ENTRY 222: The Painted Diamond
A clear cube eight centimeters on a side, created by
layering thousands of microscopic sheets of artificial diamond one atop the
other. Each sheet has been subject to selective irradiation, causing the
normally clear diamond to take on color in specific shapes and places.
Together, these discolorations form a 4 x 4 x 4 cubic array of sixty-four
three-dimensional characters, evenly spaced apart. If a light source is shone
through any of the cube’s faces, an image of sixteen characters is projected
onto the opposite surface; each face yields a unique “page” of such text.
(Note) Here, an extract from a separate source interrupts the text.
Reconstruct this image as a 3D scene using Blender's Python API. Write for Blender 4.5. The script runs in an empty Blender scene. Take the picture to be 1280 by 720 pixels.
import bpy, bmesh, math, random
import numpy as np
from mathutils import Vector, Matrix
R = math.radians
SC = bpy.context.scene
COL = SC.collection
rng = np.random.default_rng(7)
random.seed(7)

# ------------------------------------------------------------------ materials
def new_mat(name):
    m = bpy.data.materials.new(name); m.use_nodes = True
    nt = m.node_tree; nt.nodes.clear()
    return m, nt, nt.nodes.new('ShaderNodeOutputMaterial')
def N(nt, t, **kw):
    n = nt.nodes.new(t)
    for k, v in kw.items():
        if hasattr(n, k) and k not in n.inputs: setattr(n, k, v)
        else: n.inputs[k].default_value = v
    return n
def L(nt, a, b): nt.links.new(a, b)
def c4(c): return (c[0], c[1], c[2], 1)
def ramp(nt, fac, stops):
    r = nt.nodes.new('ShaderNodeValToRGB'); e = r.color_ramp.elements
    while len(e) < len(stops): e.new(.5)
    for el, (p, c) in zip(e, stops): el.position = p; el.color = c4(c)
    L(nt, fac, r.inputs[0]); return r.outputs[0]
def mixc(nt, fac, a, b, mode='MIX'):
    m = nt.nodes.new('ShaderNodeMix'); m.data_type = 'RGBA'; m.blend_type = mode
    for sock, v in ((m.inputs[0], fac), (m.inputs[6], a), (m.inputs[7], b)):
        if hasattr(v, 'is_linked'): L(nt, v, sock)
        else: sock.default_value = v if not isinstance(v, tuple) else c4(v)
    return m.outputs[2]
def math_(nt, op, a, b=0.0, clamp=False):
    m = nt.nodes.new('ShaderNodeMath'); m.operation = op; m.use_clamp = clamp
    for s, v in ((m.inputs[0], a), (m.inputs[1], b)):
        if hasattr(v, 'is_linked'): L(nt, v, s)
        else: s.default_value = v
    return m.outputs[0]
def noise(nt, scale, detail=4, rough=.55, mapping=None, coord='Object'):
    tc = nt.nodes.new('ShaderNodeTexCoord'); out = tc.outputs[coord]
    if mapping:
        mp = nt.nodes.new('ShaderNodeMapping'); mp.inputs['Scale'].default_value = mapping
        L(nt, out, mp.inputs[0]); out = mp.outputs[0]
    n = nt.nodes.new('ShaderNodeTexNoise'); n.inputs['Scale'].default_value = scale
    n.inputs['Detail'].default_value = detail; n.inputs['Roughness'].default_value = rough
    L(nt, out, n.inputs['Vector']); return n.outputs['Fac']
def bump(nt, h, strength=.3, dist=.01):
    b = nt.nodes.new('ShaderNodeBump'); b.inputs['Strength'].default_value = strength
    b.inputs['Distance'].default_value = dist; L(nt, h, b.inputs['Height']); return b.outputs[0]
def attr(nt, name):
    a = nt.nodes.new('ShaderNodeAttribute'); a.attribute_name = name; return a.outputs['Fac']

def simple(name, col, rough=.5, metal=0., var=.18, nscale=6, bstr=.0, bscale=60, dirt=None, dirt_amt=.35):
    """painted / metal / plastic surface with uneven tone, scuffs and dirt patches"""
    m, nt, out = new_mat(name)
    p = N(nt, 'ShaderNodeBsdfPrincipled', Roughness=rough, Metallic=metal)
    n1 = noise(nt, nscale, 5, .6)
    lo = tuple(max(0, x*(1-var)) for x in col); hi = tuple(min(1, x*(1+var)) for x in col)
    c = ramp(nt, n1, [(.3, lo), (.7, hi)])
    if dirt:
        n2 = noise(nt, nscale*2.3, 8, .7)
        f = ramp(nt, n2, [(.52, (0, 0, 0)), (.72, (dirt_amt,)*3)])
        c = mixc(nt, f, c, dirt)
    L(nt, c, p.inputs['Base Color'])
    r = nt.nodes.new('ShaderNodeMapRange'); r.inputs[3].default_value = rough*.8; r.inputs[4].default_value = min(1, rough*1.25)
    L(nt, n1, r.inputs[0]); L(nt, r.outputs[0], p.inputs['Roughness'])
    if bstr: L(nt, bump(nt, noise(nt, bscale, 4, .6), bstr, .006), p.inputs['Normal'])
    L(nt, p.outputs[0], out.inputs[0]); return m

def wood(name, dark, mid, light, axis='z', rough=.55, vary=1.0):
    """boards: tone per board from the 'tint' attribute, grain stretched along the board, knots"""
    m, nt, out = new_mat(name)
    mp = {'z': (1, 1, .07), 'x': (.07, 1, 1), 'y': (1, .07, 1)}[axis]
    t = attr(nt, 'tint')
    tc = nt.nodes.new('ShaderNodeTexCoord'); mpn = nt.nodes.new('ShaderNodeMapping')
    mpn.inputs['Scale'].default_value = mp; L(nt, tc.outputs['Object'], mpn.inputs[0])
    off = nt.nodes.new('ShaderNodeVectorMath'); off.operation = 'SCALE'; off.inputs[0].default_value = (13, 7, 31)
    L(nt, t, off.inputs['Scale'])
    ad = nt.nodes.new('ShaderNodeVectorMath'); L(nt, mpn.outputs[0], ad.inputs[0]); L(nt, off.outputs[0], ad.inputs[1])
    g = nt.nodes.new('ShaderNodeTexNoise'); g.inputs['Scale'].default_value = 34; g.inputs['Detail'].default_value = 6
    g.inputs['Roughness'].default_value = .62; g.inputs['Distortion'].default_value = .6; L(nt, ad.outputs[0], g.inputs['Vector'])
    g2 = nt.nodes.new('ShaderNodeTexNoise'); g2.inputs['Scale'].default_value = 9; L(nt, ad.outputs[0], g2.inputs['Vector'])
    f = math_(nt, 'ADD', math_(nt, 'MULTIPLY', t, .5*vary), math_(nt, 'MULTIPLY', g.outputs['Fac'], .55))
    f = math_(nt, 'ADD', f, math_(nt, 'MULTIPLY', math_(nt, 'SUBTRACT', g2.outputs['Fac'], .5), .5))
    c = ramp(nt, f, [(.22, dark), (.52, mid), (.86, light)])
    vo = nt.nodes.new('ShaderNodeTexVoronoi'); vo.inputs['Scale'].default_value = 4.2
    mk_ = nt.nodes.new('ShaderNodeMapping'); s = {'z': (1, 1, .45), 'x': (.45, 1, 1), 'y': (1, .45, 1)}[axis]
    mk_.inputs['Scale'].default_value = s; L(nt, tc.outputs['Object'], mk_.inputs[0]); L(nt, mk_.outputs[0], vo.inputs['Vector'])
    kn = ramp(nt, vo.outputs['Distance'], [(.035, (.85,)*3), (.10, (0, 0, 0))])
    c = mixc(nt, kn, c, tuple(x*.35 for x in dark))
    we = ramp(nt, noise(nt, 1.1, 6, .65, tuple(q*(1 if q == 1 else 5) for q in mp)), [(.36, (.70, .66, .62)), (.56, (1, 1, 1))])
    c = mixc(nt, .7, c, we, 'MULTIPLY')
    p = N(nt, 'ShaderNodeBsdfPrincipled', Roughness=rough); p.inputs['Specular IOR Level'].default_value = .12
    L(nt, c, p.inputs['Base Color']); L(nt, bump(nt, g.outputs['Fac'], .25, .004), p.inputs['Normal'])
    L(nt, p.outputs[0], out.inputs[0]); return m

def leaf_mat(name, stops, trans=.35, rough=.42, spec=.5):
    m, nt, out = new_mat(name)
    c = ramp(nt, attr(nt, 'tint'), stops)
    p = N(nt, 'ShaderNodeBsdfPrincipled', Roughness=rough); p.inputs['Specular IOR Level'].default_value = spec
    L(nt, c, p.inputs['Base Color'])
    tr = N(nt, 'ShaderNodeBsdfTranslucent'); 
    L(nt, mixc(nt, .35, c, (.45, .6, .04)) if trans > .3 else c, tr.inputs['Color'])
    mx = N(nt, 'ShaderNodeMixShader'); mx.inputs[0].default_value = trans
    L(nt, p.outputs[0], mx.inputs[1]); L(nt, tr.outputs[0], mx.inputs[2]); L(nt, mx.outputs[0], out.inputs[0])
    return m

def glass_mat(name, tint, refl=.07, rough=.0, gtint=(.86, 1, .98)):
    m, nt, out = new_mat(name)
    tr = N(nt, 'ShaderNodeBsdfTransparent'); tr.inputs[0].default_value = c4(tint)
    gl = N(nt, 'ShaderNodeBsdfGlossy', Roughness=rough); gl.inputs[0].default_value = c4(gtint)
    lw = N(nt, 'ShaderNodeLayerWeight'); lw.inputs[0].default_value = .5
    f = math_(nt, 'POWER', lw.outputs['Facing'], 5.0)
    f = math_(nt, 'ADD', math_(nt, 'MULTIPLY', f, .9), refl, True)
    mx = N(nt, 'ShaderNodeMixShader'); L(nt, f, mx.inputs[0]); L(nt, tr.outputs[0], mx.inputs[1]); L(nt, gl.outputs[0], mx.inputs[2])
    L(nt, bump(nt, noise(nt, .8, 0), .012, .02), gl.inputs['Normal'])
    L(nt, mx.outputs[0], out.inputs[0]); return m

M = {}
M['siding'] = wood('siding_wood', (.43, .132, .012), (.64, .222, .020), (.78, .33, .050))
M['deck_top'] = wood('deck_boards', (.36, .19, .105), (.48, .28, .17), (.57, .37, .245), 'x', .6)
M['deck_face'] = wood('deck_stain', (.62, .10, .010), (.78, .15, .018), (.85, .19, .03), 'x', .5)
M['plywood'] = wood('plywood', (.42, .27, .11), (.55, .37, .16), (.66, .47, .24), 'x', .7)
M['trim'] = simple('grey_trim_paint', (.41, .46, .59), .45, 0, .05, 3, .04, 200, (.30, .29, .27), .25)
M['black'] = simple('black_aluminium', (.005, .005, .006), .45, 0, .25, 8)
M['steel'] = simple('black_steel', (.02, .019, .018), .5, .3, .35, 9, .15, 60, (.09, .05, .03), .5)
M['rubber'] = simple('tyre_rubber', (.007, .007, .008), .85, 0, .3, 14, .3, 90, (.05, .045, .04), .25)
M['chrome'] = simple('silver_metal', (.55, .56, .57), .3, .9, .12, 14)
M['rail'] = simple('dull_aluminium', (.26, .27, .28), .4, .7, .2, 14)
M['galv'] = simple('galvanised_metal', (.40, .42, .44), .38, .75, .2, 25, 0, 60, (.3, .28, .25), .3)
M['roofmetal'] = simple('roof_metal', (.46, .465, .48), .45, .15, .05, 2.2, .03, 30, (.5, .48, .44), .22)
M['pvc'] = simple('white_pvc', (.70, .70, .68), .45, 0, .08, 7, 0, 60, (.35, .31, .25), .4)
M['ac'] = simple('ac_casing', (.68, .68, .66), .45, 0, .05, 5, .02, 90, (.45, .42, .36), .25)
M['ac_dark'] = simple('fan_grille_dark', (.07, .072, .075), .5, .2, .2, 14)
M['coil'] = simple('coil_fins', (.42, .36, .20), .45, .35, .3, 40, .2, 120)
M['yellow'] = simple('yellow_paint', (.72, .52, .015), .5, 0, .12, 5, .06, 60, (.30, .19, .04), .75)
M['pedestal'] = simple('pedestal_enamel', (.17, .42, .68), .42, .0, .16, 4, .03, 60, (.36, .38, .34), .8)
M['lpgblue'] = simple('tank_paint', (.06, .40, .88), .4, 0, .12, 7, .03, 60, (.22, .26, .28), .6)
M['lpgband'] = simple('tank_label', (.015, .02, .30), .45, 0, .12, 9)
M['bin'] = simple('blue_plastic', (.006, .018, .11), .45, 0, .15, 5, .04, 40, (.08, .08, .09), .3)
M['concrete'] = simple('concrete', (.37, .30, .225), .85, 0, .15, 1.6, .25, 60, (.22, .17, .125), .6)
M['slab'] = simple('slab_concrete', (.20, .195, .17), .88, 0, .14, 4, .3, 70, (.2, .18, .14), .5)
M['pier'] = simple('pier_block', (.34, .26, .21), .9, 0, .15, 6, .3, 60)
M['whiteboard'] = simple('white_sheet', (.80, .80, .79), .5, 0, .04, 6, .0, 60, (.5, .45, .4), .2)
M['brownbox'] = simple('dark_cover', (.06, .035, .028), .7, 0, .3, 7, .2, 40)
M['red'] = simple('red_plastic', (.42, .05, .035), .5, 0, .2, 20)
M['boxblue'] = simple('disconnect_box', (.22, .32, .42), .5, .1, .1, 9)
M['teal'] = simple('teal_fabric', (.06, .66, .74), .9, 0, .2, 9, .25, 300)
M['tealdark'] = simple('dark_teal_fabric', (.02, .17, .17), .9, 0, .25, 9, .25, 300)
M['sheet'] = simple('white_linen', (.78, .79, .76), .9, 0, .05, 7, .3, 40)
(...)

Nanoscopic examination of the surface of the cube reveals scratches
commensurate with extreme age, as well as a greenish-amber discoloration of one
corner that suggests accidental exposure to a neutron bombardment. The object
as a whole is slightly radioactive.
Using the Painted Diamond
There is a joy to discovery that is often lost on players in
roleplaying games; with so much great material to draw from many players and
gamemasters are content with having their characters visit within the mapped
confines of the game setting, and rarely venture much beyond it. Yet there is
something to be said for uncovering something new and unexpected that is very
enriching to a game. The artifact described above is essentially a macguffin
that a gamemaster can place in their game—anywhere, from embedded in the center
of an asteroid or comet to some distant exoplanet, in a hypercorp lab or on the
auction block at the local habitat, as an object of worship or as payment for a
gig. It may be of transhuman or alien manufacture: humans have been
manufacturing artificial diamonds for decades before the Fall and using
radiation to purposefully “paint” diamonds by selectively discoloring them for
some decades before that, yet the “stacking” technology of the multiple diamond
layers is likely outside the known limits of transhuman manufacturing—at least,
the publicly known limits—so perhaps it is the result of some advanced alien
race.
This is, then, a prompt for players and gamemasters alike:
who are the diamond painters that made this artifact? Where is it found, and in
what circumstances? What do the symbols mean—do they form an actual text that
can be translated, or a map? Perhaps the cube represents a set of six gate
coordinates. The possibilities are endless, and the gamemaster is encouraged to
listen as the players wonder out loud, and perhaps incorporate some of their
ideas into the history and purpose of the cube. Whatever players and
gamemasters come up with, the cube is likely to be worth a great deal for
someone, and unlocking its secrets could be the subject of many adventures…or
perhaps something unveiled a bit at a time, new cryptic hints revealed session
by session as the PCs go about their other missions.
Seed
- A contact of the PCs who has been evaluating the markings on the cube believes that they form a gate code—one that no-one has ever visited before. Arranging the meeting, the PCs pass through the gate to find themselves in a cubic room, each face of which has sixteen cubic holes. Many of these depressions are empty, but that still leaves several dozen other diamond cubes like the ones the PCs own…the only question is, is this a trap set by the diamond painters, to lure gate-using races to a world they cannot escape from?